Come è diventato fotografo?
Sono autodidatta. La mia passione per la fotografia è nata nel 1945 in Germania, dove ero stato deportato durante la seconda Guerra Mondiale. Rientrato in Italia, ho frequentato per alcuni mesi il Circolo Fotografico Milanese. Non sono andato a bottega, come hanno fatto numerosi fotografi o artisti. Mi sono sempre documentato, prima apprendendo la tecnica poi guardando i grandi senza copiarli, facendo qualcosa di nuovo e diverso. Ad esempio, quando partecipavo ai concorsi ho fatto sempre quello che mi sentivo di fare, senza guardare ai gusti dei membri della giuria.
Nel 1953, sono entrato ad Epoca come fotoreporter. All’epoca ero radiotecnico alla Magneti Marelli e già sposato. Mi sono licenziato e ho cominciato a lavorare per la testata. Ho fatto il fotoreporter per 30 anni. Sono andato in pensione nel 1983, pur continuando a collaborare con il giornale per 15 servizi all’anno.

E ora?
Ora faccio cose che mi piacciono. Mi dedico a mostre e workshop, a cui partecipano persone di ogni età e dotati di ogni tipo di attrezzatura. Ai partecipanti viene dato un tema, poi le foto vengono proiettate per tutti e vengono commentate. Prima di fotografare bisogna avere in testa la fotografia e l’inquadratura.
Tra i progetti, c’è quello di una mostra personaggi della politica e non solo ritratti in situazioni non ufficiali. Ho quasi terminato il  libro “Mario de Biasi. Omaggio a…”, con cento nomi di artisti italiani e stranieri. In queste fotografie rappresento un pezzo di lamiera, legno o quant’altro, che assomiglia a un’opera di questi artisti, tra cui Burri e César. Non riesco a stare senza far niente. Ho sempre qualche progetto o opera da seguire.

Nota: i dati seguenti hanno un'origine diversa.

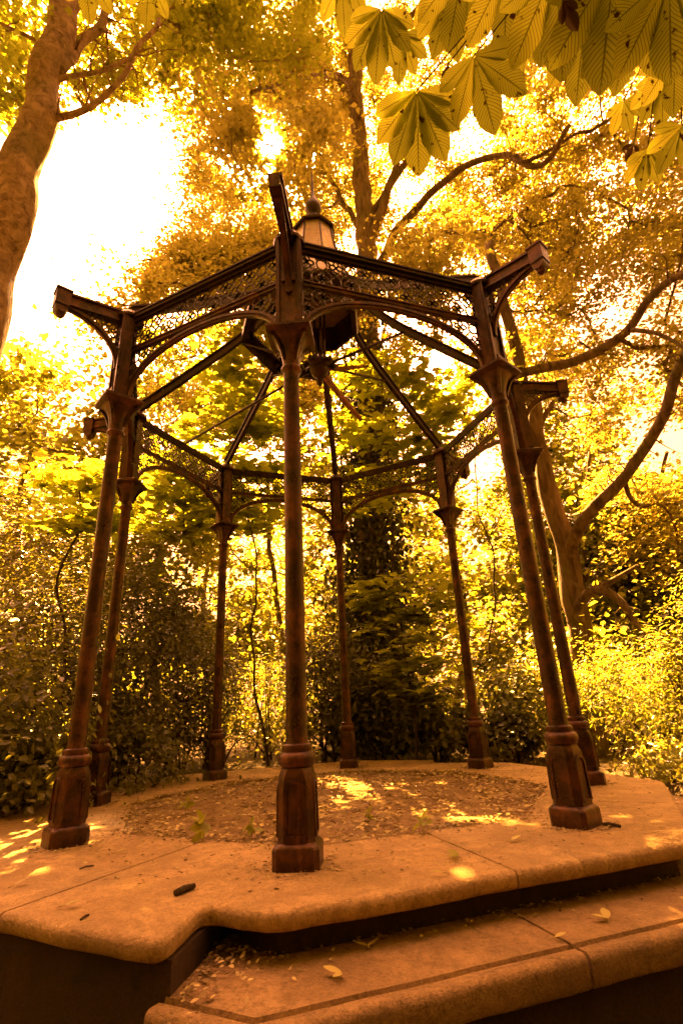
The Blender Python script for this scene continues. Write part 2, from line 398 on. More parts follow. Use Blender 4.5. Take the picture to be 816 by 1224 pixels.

L’esperienza della sua carriera che l’ha colpita di più?
La Rivoluzione di Budapest del 1956. Mi hanno soprannominato l’”italiano pazzo” per quel reportage. Sono stato in mezzo alla battaglia tutto il giorno e mi hanno anche ferito. Ne è nata una mostra esposta Budapest e a Reggio Emilia.

E la sua fotografia più nota?
 “Gli italiani si voltano”, in cui è ritratta di spalle una giovane Moira Orfei. È stata esposta al museo Guggenheim di New York, durante la mostra “The Italian Metamorphosis” del 1994 ed è stata utilizzata come poster della manifestazione.

Quali sono i suoi soggetti preferiti?
Ho fotografato tutto, dall’architettura, alla natura, dai ritratti all’arte. Ad esempio, ho fotografato de Chirico in tutte le fasi di creazione di una sua opera, e ho fatto lo stesso con Chagall, Carrà, Braque. Preferisco i soggetti in cui posso fare cose senza limiti, magari con fatica ma con libertà di agire.

Il luogo in cui le piacerebbe ritornare?
Ce ne sono tanti. Spesso devi prendere l’aereo del ritorno e non puoi fermarti più tempo in un luogo. Mi piace molto il Giappone, è un paese difficile da capire. Anche la Finlandia, che è diversa, lì colpiscono la natura, il silenzio. Mi ha colpito anche il Brasile. Ho fatto un libro sui cortili di Milano: ci sono angoli da scoprire e cercare. Ogni paese ha caratteristiche proprie. Per analizzarle spesso salivo sui campanili: là si ha un’idea della città che non si ha dal basso.